One chapter of Urban Myths about Learning and Education brings these insights together to summarise what we do know (pp. 86-92) about effective learning experiences:

  • Feedback - we know that written feedback works better than scores
  • Learning through concrete examples works better than abstraction
  • People learn better when the experience contains surprise and variety
  • People need regular breaks to learn. And they need to sleep

Just doing these things consistently and well as part of our learning design is not expensive and it would be a substantial improvement on many corporate learning programmes.


Using data. Being more agile
If you want to base a decision on existing organisational data you should be aware that internal data like surveys or sales figures are frequently unreliable because the sample sizes are too small and variables are not controlled for.

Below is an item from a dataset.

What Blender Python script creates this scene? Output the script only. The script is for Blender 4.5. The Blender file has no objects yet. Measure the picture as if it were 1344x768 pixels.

To fix these problems, Rob Ashton directed me to the Centre for Evidence-Based Management as a resource to use when seeking to establish organisational facts as evidence to back up your plans. You could also try to validate your findings with some external research relevant to your audience, such as the UK government’s Employer Skills Survey.

It would be even better to generate continuous evidence that what you do is working by adopting elements of agile product development, prioritising the frequent delivery and improvement of working L&D solutions that satisfy your end customers. Matt Ash has written and spoken extensively on applying elements of agile, like MVPs, to L&D.

I could imagine many solution elements associated with 70/20/10 - performance consulting, resources, mentoring - being honed and successfully deployed in this way. But let’s do away with the meaningless numbers.